Podsumowanie filmowe 1954 roku

08/07/2025 Blog 2
sabrina 1954

Ostatnia aktualizacja: lipiec 2025

NAJLEPSZE FILMY ROKU

okno na podworze rear window 1954 hitchcock alfred

Miejsce #1: Okno na podwórze ("Rear Window")

Znakomite kino do oglądania. Pełen świetnych momentów i motywów (sąsiad siedzący po ciemku, widać tylko jego zapalone cygaro – co za widok!), wykonany tak dobrze, że można to podziwiać, a do tego jeszcze ta końcówka… przynajmniej jej większa część. Fajny film. Plus Grace Kelly w najlepszych sukniach w historii kinematografii. https://garretreza.pl/alfred-hitchcock/

1954 poster on the waterfront kazan

Miejsce #2: Na nabrzeżach ("On The Waterfront")

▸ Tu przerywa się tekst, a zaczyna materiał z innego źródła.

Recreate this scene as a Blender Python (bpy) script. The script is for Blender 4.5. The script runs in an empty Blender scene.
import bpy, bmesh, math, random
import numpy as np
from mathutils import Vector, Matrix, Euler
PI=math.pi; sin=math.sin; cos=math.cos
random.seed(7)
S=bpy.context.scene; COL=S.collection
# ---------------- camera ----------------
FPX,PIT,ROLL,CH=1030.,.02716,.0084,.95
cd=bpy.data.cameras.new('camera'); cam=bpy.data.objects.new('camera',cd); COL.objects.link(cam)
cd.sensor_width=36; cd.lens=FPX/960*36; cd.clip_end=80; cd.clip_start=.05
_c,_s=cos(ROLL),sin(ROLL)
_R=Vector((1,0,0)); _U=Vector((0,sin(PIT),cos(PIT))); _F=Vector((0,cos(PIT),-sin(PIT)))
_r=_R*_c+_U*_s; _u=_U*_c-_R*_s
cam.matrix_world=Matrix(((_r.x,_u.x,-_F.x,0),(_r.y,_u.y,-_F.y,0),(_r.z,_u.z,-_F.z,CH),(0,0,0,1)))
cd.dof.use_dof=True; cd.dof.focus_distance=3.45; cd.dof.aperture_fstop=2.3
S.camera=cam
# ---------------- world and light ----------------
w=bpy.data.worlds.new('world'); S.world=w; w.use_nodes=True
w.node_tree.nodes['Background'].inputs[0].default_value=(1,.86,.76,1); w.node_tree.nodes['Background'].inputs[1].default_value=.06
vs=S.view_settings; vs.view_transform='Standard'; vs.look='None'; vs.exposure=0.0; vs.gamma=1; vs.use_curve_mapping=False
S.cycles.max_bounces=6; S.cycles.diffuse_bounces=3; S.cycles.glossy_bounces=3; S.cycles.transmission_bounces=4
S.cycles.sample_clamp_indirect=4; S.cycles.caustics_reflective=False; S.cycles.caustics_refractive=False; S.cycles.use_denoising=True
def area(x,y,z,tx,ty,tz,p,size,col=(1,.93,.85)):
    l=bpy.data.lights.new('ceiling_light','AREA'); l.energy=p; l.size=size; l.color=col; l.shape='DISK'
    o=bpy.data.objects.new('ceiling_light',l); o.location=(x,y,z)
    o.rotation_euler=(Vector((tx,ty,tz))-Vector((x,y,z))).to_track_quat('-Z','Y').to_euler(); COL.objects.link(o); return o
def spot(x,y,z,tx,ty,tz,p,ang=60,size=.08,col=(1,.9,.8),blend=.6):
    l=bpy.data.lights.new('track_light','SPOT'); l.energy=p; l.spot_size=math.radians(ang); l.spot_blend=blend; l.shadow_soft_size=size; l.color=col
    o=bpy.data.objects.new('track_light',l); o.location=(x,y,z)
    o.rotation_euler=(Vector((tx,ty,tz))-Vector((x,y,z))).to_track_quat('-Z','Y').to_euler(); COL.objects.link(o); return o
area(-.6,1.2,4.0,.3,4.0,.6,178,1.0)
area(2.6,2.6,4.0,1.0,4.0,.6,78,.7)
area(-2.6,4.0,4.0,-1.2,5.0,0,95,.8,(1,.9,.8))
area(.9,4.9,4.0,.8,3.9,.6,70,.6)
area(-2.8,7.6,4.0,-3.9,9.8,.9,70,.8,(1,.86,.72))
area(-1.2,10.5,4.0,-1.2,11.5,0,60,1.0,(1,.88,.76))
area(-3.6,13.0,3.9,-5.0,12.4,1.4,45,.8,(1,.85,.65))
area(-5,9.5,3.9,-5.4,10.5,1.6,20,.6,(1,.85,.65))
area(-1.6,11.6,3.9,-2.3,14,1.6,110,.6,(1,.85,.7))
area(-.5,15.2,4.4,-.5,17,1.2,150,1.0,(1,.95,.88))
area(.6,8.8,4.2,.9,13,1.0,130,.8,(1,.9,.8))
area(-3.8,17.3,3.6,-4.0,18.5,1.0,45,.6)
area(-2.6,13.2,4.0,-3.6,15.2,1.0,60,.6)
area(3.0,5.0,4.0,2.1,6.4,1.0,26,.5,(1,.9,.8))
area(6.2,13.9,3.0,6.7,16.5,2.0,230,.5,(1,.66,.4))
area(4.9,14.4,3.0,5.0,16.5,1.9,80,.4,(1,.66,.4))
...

Zawsze lubiłem park w tym filmie. To zapewne nawet nie jest park, raczej skwer między kościołem i dokami. W ogóle cały wygląd miasteczka, doków, dachów, po prostu się wyróżnia. Scenariusz jest cholernie dobry. Zwarty, prosty i bardzo dynamiczny. Sytuacja rozwija się jednocześnie w kilku miejscach (ksiądz, gangsterzy, główny bohater) na różnych poziomach (prawny, moralny, życiowy), dzięki czemu robi to również bardzo szybko. Zdarzenie mające miejsce rano do wieczora zbierze potworne żniwo. W bardzo prawdziwy i brutalny sposób przedstawiono historię człowieka, który musi dowiedzieć się, czym jest prawdziwe przyjaźń, oraz na czym polega prawdziwe męstwo. https://garretreza.pl/elia-kazan/

1954 poster Chikamatsu monogatari mizoguchi

Miejsce #3: Ukrzyżowani kochankowie

Kodeks honorowy jako fasada, za którą stoi tylko ból. Bohaterowie zmuszeni do wyznawania moralności, której nie podzielają, i konflikt z tego wynikający. Dosyć częsty motyw w ówczesnej kinematografii japońskiej, w tym obrazie jest również bardzo dobrze wykonany. Świat oparty na przysługach, udawaniu, sztucznej zależności od innych – członek twojego domu zrobi coś złego, hańba pada i na ciebie. Ludzie jako produkt niezdolny do kłamstwa lub oszustwa, a jeśli coś złego zrobi, pierwszy jest do wymierzenia sobie kary. Bardzo dobra historia, z bardzo dobrą dramaturgią. Opowiedziana tak, że nawet nie mieszkając w tamtejszej kulturze, można zrozumieć bohaterów. A to z czasem staje się coraz trudniejsze…

sabrina 1954 wilder

Miejsce #4: Sabrina

Pewnie najlepsza „zwykła” komedia romantyczna, jaka istnieje. Zawiła intryga fabularna podczas oglądania zaskakuje lekkością, nawet jeśli nie ma tutaj zbyt wiele więcej ponad spełnienie założeń gatunku. Oglądamy po prostu ludzi, których z czasem polubimy, chcemy zobaczyć happy end i film dobrze wie, czego chcemy – i nam to daje. Ważniejsze od treści jest tutaj samo wykonanie. Każdy dialog jest błyskotliwy i ugina się od energii, każdy wątek jest skonstruowany z szatańską inteligencją, cała intryga jest tak piekielnie poprowadzona! Dwuznaczności, albo chwile odkryć są tak piękne albo satysfakcjonujące – albo oba naraz! Seans jest naprawdę odświeżający, że w tym gatunku można robić takie rzeczy w ten sposób! Tu nie chodzi tylko o sympatyczne postaci i happy end, ale też pomysłowość opowiadania, doprowadzania do sytuacji, które znamy z innych filmów, a i tak reagujemy na nie, jakbyśmy widzieli je pierwszy raz. Seans godny licznych powtórek, co kilka lat. Dla samej radości oglądania. https://garretreza.pl/billy-wilder/

1954 glos gory Yama no oto Sound of the Mountain naruse

Miejsce #5: Głos góry ("Sound of the Mountain")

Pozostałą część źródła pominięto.